I could see that being included in any of the Bourne movie soundtracks.
By Planemo Sun Aug 20, 2023 1:32 pm
The Jackal wrote:tip: if you're trying to make "music" and it's not happening, stop trying to make music. whatever it is you're doing, reframe it as an exercise in exploring the fundamentals you're involved with instead and treat it as an opportunity to practice them.

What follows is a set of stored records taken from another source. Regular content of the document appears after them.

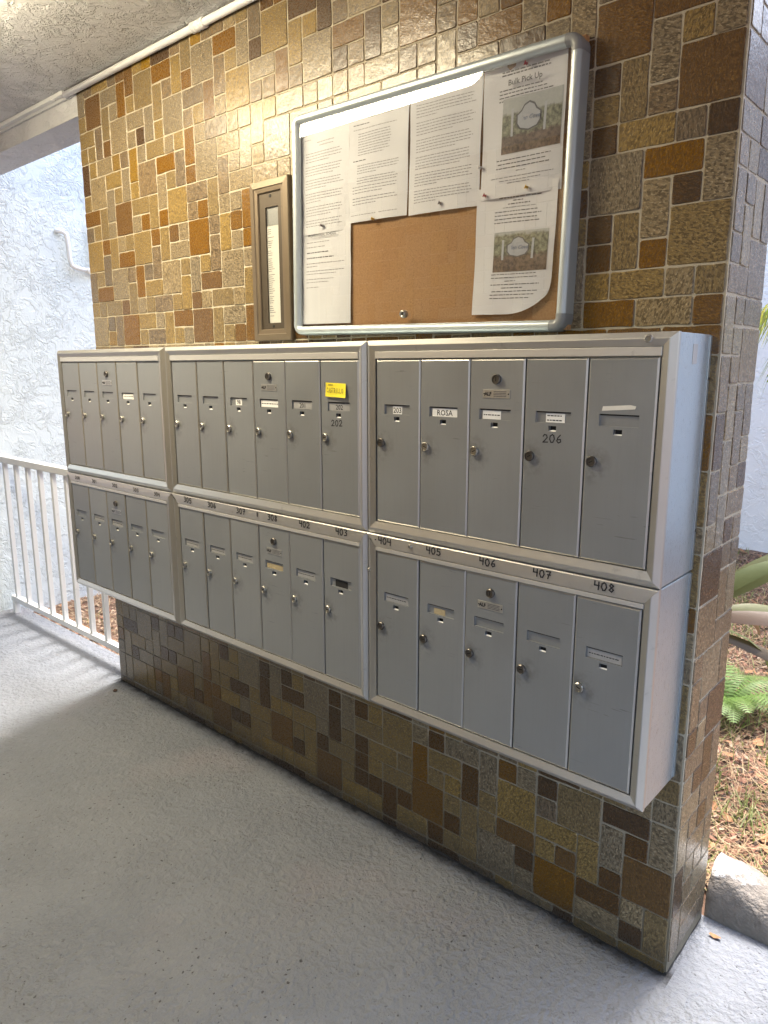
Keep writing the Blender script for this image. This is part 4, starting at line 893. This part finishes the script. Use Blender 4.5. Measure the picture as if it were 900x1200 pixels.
# fern
fe = thing('fern', (2.16, 1.62, -.04), 'bright green fern on the mulch below the ti plant', 'fern')
rf = random.Random(6)
for k in range(22):
    a = 2 * math.pi * k / 22 + rf.uniform(-.2, .2); L = rf.uniform(.26, .44); up = rf.uniform(.7, 1.15); m = MB(); P = Vector((0, 0, .02)); d = Vector((math.cos(a), math.sin(a), 0)); s = Vector((-d.y, d.x, 0)); N = 22; rise = up
    prev = P.copy()
    for i in range(N):
        t = i / N; dirv = d * math.cos(rise) + Vector((0, 0, 1)) * math.sin(rise); Q = P + dirv * L / N; pl = .065 * math.sin(math.pi * (t * .9 + .08)) + .004; wv = .0075
        for sg in (-1, 1):
            e = P + s * sg * pl + dirv * pl * .35 - Vector((0, 0, pl * .18)); m.add([P, P + dirv * wv, e + dirv * wv * .2, (P + e) / 2 - dirv * wv * .4], [(0, 1, 2, 3)])
        m.add([P - s * .0012, P + s * .0012, Q + s * .0012, Q - s * .0012], [(0, 1, 2, 3)]); P = Q; rise -= 1.5 / N
    m.build('frond', 'fern_green', fe)
# small palm at the garden's edge, one frond hanging into view
pa = thing('palm_tree', (2.46, 3.02, -.06), 'palm with yellow-green feathered fronds hanging in front of the garden wall', 'palm')
MB().tube([(0, 0, 0), (.02, .0, .5), (.0, .02, 1.1), (.02, 0, 1.62)], [.075, .06, .055, .06], 12).build('trunk', 'bark', pa, smooth=True)
rp = random.Random(9)
for k, (az, up, L) in enumerate(((186, 1.05, 1.15), (150, .9, 1.1), (110, 1.0, 1.2), (60, .95, 1.15), (10, 1.0, 1.2), (320, .95, 1.15), (262, 1.1, .9), (210, 1.25, 1.0), (130, .4, .95), (30, .45, 1.0))):
    a = rad(az); d = Vector((math.cos(a), math.sin(a), 0)); s = Vector((-d.y, d.x, 0)); P = Vector((.02, 0, 1.60)); rise = up; m = MB(); N = 26
    for i in range(N):
        t = i / N; dirv = d * math.cos(rise) + Vector((0, 0, 1)) * math.sin(rise); Q = P + dirv * L / N
        m.add([P - s * .006 * (1 - t), P + s * .006 * (1 - t), Q + s * .006 * (1 - t), Q - s * .006 * (1 - t)], [(0, 1, 2, 3)])
        if t > .12:
            pl = .30 * math.sin(math.pi * (t * .85 + .1)) ** .6
            for sg in (-1, 1):
                mid_ = P + (s * sg * .62 + dirv * .42) * pl * .55 + Vector((0, 0, .01)); e = P + (s * sg * .72 + dirv * .55) * pl - Vector((0, 0, pl * rp.uniform(.55, .85))); w_ = dirv * .0085
                m.add([P, P + w_ * .6, mid_ + w_, e, mid_ - w_], [(0, 1, 2, 4), (4, 2, 3)])
        P = Q; rise -= 2.4 / N
    m.build('frond', 'palm_green', pa)
# stray leaf on the apron, pebbles by the wall foot
lf = MB().add([(-.02, -.004, .004), (0, -.010, .001), (.022, -.003, .007), (.019, .007, .003), (0, .011, .002), (-.018, .006, .005)], [(0, 1, 4, 5), (1, 2, 3, 4)]).build('fallen_leaf', 'dry_leaf', None, (2.548, .20, .002)); lf.scale = (.7, .7, .7); tag(lf, 'dry tan leaf lying on the slab beside the border stone', 'leaf')
def pebble(x, y, r_, label):
    bm = bmesh.new(); bmesh.ops.create_icosphere(bm, subdivisions=2, radius=r_); q = random.Random(x)
    for v_ in bm.verts: v_.co *= q.uniform(.75, 1.15); v_.co.z *= .7
    me = bpy.data.meshes.new('pebble'); bm.to_mesh(me); bm.free(); me.materials.append(MATS['chip_dark']); tag(link('pebble', me, None, (x, y, r_ * .5)), label, 'pebble', 'pebbles on the walkway')
pebble(.045, -.085, .010, 'dark pebble on the floor near the left foot of the tiled wall')
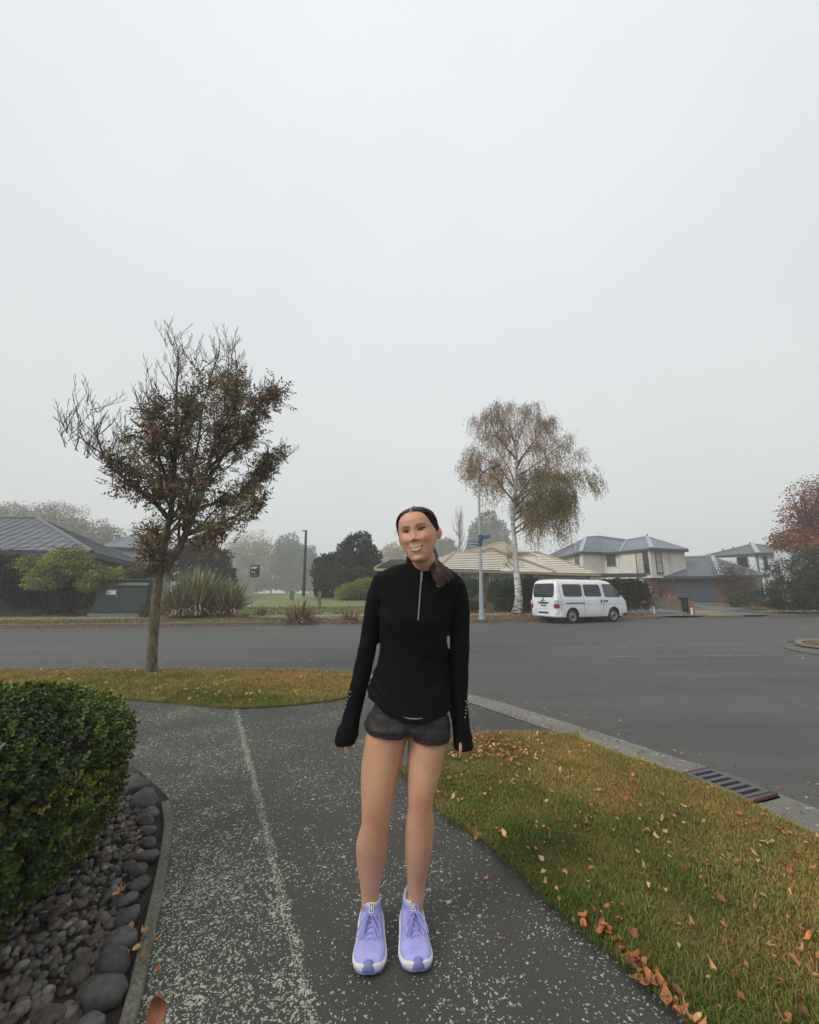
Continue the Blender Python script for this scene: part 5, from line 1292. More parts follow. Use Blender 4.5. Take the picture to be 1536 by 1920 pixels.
for p in P:
    V_, F_ = LP[RNG.integers(5)]; s = RNG.uniform(.018, .05); a = RNG.random()*6.28; ca, sa = math.cos(a), math.sin(a)
    W_ = V_*s; W_ = np.column_stack([W_[:, 0]*ca-W_[:, 1]*sa, W_[:, 0]*sa+W_[:, 1]*ca, W_[:, 2]*1.2])+np.array([p[0], p[1], .008+.012*RNG.random()])
    Vs.append(W_); Fs.append(F_+off_); off_ += len(V_); Cs.append(np.repeat(pick(pal, [RNG.random()]), len(V_), 0))
o = fast('gravel', np.vstack(Vs), np.vstack(Fs), vcol('gravel_stone', .75, .3, .2, 30), None, np.vstack(Cs), smooth=True); tag(o, kind='stuff')
# ---------------------------------------------------------------- clipped box hedge at the left
HC = np.array([-2.09, 1.70, .42]); HR = np.array([.72, .99, .44])
hb_ = thing('box_hedge', 'rounded clipped box hedge with small glossy leaves above the pebbles', 'hedge', (HC[0], HC[1], 0))
def hsurf(d):
    p = 2.7; r = (np.abs(d/HR)**p).sum(1)**(-1/p)
    r = r*(1+.045*np.sin(d[:, 0]*7+1)*np.cos(d[:, 1]*6)+.03*np.sin(d[:, 2]*9+d[:, 0]*8))
    P_ = HC+d*r[:, None]
    tuck = np.clip((.34-P_[:, 2])/.4, 0, 1)[:, None]; P_[:, :2] = HC[:2]+(P_[:, :2]-HC[:2])*(1-.05*tuck); return P_
n = 16500; d = rdir(n); keep = d[:, 2] > -.85; d = d[keep]; n = len(d); S0 = hsurf(d); Nn = unit(d/HR**1.2)
S0 = S0-Nn*(RNG.random(n)**1.5*.10)[:, None]+RNG.normal(size=(n, 3))*.008
sh = unit(Nn*.9+np.array([0, 0, .45])+RNG.normal(size=(n, 3))*.35); a1 = perp(sh); a2 = np.cross(sh, a1)
tcl = np.clip(.5*vnoise(S0[:, 0]+S0[:, 2], S0[:, 1]-S0[:, 2], 5)+.3*vnoise(S0[:, 0]-S0[:, 1], S0[:, 2], 11)+RNG.normal(size=n)*.16, 0, 1)
yel = (S0[:, 2] < .55) & (vnoise(S0[:, 0]*1.7, S0[:, 2]*2+S0[:, 1], 3.2) > .66) & (RNG.random(n) < .22)
hp = palette([(38,48,16), (66,82,28), (102,120,44), (142,158,68)]); hc_ = pick(hp, tcl); hc_[yel] = pick(palette([(110,112,40), (160,138,48)]), RNG.random(yel.sum()))
Pn = []; Dn = []; Nn_ = []; Cn = []
for tier in range(3):
    for k in range(3):
        ang = k*2.094+tier*1.05+RNG.random(n)*.6; rd = a1*np.cos(ang)[:, None]+a2*np.sin(ang)[:, None]; op = (1.1, .8, .35)[tier]
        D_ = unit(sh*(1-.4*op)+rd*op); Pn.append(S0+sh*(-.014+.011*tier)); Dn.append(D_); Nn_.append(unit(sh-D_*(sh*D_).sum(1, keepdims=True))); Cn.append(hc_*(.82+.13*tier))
P = np.vstack(Pn); D_ = np.vstack(Dn); N_ = np.vstack(Nn_); C = np.vstack(Cn); m = len(P)
L = (.017+.008*RNG.random(m))[:, None]; W_ = L*.62; S_ = unit(np.cross(D_, N_))
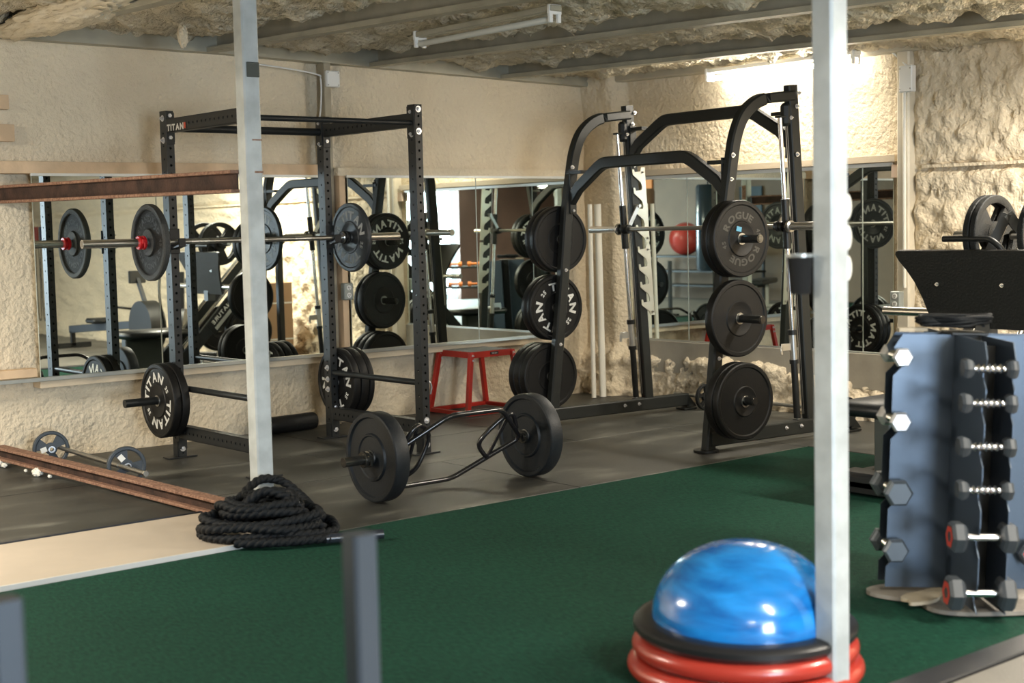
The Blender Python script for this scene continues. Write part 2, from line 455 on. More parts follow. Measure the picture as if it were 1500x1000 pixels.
# pale board between mats and turf
mb = MB(); mb.box((-5.86, -2.56, .004), (2.3, .76, .022), bev=.004)
o = mb.build('threshold_board', mat('pale_plywood', (.47, .405, .325), .6, 0, .1, 20, .05, 3))
tag(o, 'pale plywood board lying between the black mats and green turf at left', 'board')
mb = MB(); mb.box((-5.86, -2.953, .006), (2.3, .012, .026))
mb.build('white_edge', mat('white_edge', (.55, .55, .53), .6, 0, .1, 30), o, label='scuffed white painted front edge')
mb = MB(); mb.box((-5.66, -2.165, .008), (1.9, .018, .022), bev=.003)
tag(mb.build('edging_strip', mat('blue_black_strip', (.02, .024, .034), .5)), 'thin dark edging strip along the pale threshold board', 'strip')

# ------------------------------------------------------------------ mirrors
glass_edge = mat('glass_edge', (.5, .54, .48), .3)
def mirror(name, axis, a, b, z0, z1, label, tilt=0, off=0.0):
    t = thing(name, label, 'mirror', ((a+b)/2 if axis == 'x' else 0, 0 if axis == 'x' else (a+b)/2, (z0+z1)/2), group='wall mirrors')
    w = b-a-.003; h = z1-z0
    mb = MB()
    if axis == 'x': mb.box((0, .004+off, 0), (w, .006, h))
    else: mb.box((.0005+off, 0, 0), (.006, w, h))
    mb.build('glass', mirror_m, t)
    mb = MB(); e = .0022
    if axis == 'x':
        for s in (-1, 1): mb.box((s*(w/2+.0005), .004+off, 0), (e, .008, h)); mb.build('edge', glass_edge, t); mb = MB()
    else:
        for s in (-1, 1): mb.box((.0005+off, s*(w/2+.0005), 0), (.008, e, h)); mb.build('edge', glass_edge, t); mb = MB()
    mb.bm.free()
    if tilt: t.rotation_euler = (0, 0, tilt)
    return t
ZL0, ZL1, ZR0, ZR1 = .515, 1.715, .46, 1.69
mirror('wall_mirror', 'x', -4.685, -3.893, ZL0, ZL1, 'frameless mirror panel at the far left of the left wall')
mirror('wall_mirror', 'x', -3.890, -2.66, ZL0, ZL1, 'frameless mirror panel behind the power rack on the left wall')
mirror('wall_mirror', 'x', -2.455, -1.325, ZL0, ZL1, 'frameless mirror panel above the red plyo box')
mirror('wall_mirror', 'x', -1.322, -.42, ZL0, ZL1, 'frameless mirror panel nearest the room corner on the left wall')
mirror('wall_mirror', 'y', -.893, -.27, ZR0, ZR1, 'frameless mirror panel nearest the room corner on the right wall')
mirror('wall_mirror', 'y', -2.49, -.896, ZR0, ZR1, 'frameless mirror panel behind the smith machine')
mirror('wall_mirror', 'y', -2.735, -2.493, ZR0, ZR1, 'narrow mirror panel at the right end, beside the steel column')

alu = mat('aluminium_channel', (.55, .57, .54), .35, .8)
aluw = mat('white_channel', (.74, .74, .70), .4, .2)
def rail(name, boxes, m, label, cat='rail'):
    mb = MB()
    for c, s in boxes: mb.box(c, s, bev=.0015)
    return tag(mb.build(name, m), label, cat)
rail('mirror_channel', [((-3.95, .0, ZL0-.012), (2.75, .024, .024))], alu, 'long thin metal channel under the left mirrors')
rail('mirror_channel', [((-1.44, .0, ZL0-.012), (2.05, .024, .024))], alu, 'thin metal channel under the mirrors above the red plyo box')
rail('mirror_channel', [((0.0, -1.50, ZR0-.014), (.024, 2.48, .026))], alu, 'thin metal channel under the right wall mirrors')
rail('mirror_channel', [((-1.44, -.002, ZL1+.008), (2.05, .018, .018))], aluw, 'pale metal channel along the top of the mirrors above the plyo box')
rail('mirror_channel', [((-3.68, -.002, ZL1+.008), (2.02, .018, .018))], aluw, 'pale metal channel along the top of the mirrors behind the rack')
rail('mirror_channel', [((-.004, -1.50, ZR1+.012), (.02, 2.48, .024))], aluw, 'pale metal channel along the top of the right wall mirrors')
rail('wood_rail', [((-5.02, .055, 1.765), (4.72, .13, .072))], woodm, 'pine board along the top of the left mirrors, running off to the left', 'board')
rail('wood_rail', [((-1.38, .06, 1.755), (2.3, .12, .055))], foam, 'foam-dusted board over the mirrors above the plyo box', 'board')
rail('wood_rail', [((-3.67, .066, ZL0-.045), (2.03, .11, .045))], mat('dusty_pine', (.60, .50, .36), .75, 0, .2, 40), 'dusty board under the mirrors behind the rack', 'board')
rail('wood_rail', [((-1.44, .066, ZL0-.045), (2.05, .11, .045))], MATS['dusty_pine'], 'dusty board under the mirrors above the plyo box', 'board')
rail('wood_rail', [((-5.2, .05, .545), (1.0, .08, .05))], woodm, 'short pine ledge at the far left edge below the wall foam', 'board')
rail('wood_rail', [((-.02, -1.5, ZR1+.05), (.05, 2.55, .045))], MATS['dusty_pine'], 'dusty board over the right wall mirrors', 'board')
rail('wood_board', [((-.012, -1.5, .325), (.03, 2.5, .24))], mat('grey_panel', (.34, .31, .25), .7, 0, .15, 25, .08, 6), 'dull grey-brown board strip below the right wall mirrors', 'board')
rail('wood_block', [((-.012, -2.795, 1.655), (.05, .105, .085))], mat('pale_pine', (.66, .50, .38), .6), 'short pine block end at the upper right corner of the mirrors', 'block')
rail('wood_block', [((-4.99, .09, 2.15), (.44, .05, .085))], woodm, 'upper of two pine board ends at the far left edge', 'block')
rail('wood_block', [((-4.98, .09, 1.97), (.47, .05, .10))], woodm, 'lower of two pine board ends at the far left edge', 'block')

# steel column in the gap of the left wall, and the one on the right wall
colm = mat('dusty_column', (.33, .29, .21), .6, .1, .2, 14, .25, 5)
mb = MB(); mb.box((-2.555, .10, 1.25), (.055, .09, 2.5), bev=.004)
struct(mb.build('trim_3', colm))
mb = MB(); mb.box((-2.49, .06, 1.14), (.05, .1, 1.26), bev=.003); 
tag(mb.build('wood_stud', woodm), 'vertical pine stud between the two groups of left mirrors', 'stud')
mb = MB(); mb.box((-.03, -2.86, 1.25), (.10, .095, 2.5), bev=.01)
struct(mb.build('trim_4', mat('foam_dusted_column', (.66, .60, .48), .55, .1, .2, 12, .13, 4)))
mb = MB(); mb.bar((-.02, -2.98, 1.675), (-.02, -7.5, 1.655), .05, .02); 
tag(mb.build('wall_girt', foam), 'foam-covered steel girt crossing the rough wall at the right', 'girt')

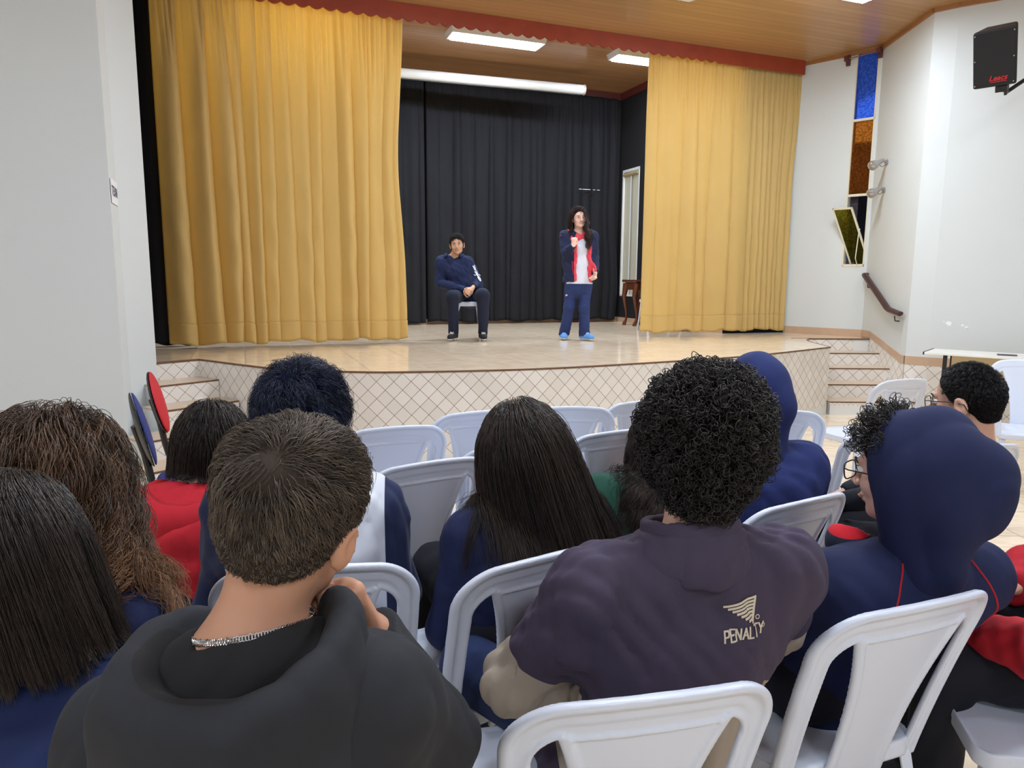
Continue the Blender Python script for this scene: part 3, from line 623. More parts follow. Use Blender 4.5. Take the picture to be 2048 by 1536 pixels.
# ================================================================== SIGNED-DISTANCE MODELLING (smooth organic shapes as one continuous mesh each)
def rotm(yaw=0, pitch=0, roll=0): return np.array(Matrix.Rotation(yaw, 3, 'Z') @ Matrix.Rotation(pitch, 3, 'X') @ Matrix.Rotation(roll, 3, 'Y'))
A3 = lambda *a: np.array(a, np.float32)
def f_rc(a, b, r1, r2):
    a = np.array(a, np.float32); b = np.array(b, np.float32); ba = b - a; L2 = max(float(ba @ ba), 1e-9)
    def f(p):
        pa = p - a; t = np.clip(pa @ ba / L2, 0, 1); return np.linalg.norm(pa - t[:, None] * ba, axis=1) - (r1 + (r2 - r1) * t)
    return f
def f_ec(a, b, r1, r2, side, ratio):
    a = np.array(a, np.float32); b = np.array(b, np.float32); ba = b - a; L2 = max(float(ba @ ba), 1e-9); s = np.array(side, np.float32); s = s / np.linalg.norm(s)
    rr = ratio if isinstance(ratio, tuple) else (ratio, ratio)
    def f(p):
        pa = p - a; t = np.clip(pa @ ba / L2, 0, 1); o = pa - t[:, None] * ba; q = rr[0] + (rr[1] - rr[0]) * t
        os = o @ s; o = o + (os / q - os)[:, None] * s; return np.linalg.norm(o, axis=1) - (r1 + (r2 - r1) * t)
    return f
def f_el(c, rad, R=None):
    c = np.array(c, np.float32); r = np.array(rad, np.float32); Rt = None if R is None else np.array(R, np.float32)
    def f(p):
        q = p - c
        if Rt is not None: q = q @ Rt
        k0 = np.linalg.norm(q / r, axis=1); k1 = np.linalg.norm(q / (r * r), axis=1); return k0 * (k0 - 1) / np.maximum(k1, 1e-6)
    return f
def f_box(c, half, R=None, rnd=.01):
    c = np.array(c, np.float32); h = np.array(half, np.float32) - rnd; Rt = None if R is None else np.array(R, np.float32)
    def f(p):
        q = p - c
        if Rt is not None: q = q @ Rt
        q = np.abs(q) - h; return np.linalg.norm(np.maximum(q, 0), axis=1) + np.minimum(q.max(1), 0) - rnd
    return f
def f_half(pt, n):
    pt = np.array(pt, np.float32); n = np.array(n, np.float32); n = n / np.linalg.norm(n)
    return lambda p: (p - pt) @ n
def f_torus(c, R_, r, R=None, sc=(1, 1, 1)):
    c = np.array(c, np.float32); Rt = None if R is None else np.array(R, np.float32); sc = np.array(sc, np.float32)
    def f(p):
        q = p - c
        if Rt is not None: q = q @ Rt
        q = q / sc; return (np.sqrt((np.sqrt(q[:, 0] ** 2 + q[:, 1] ** 2) - R_) ** 2 + q[:, 2] ** 2) - r) * float(sc.min())
    return f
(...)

TBF theres some truth in this but the user has to be careful to not end up never finishing anything. I'm the worlds worst for not finishing songs. I usually get about 75% there, past the song construction stage (ie full length arrangement) but struggle to add all the little things needed to polish it off. Transitions/levels/mixing up a few beats here and there etc. Then I pick up the MPC again, think 'ah I'll just have a little play today, leave all the projects alone, just play about' and then find myself creating yet another project that sounds good and I want to complete into a finished song but never do. At the moment I have about 15 projects which I want to get finished as I think all of them have the bones to make them worth completing but it's very easy as a non-paid hobbyist to just get lax.

Not knocking 'playing about' or 'stop trying to make music' at all, it's absolutely necessary to expand knowledge but it's also easy to end up a 'non-finisher' like me!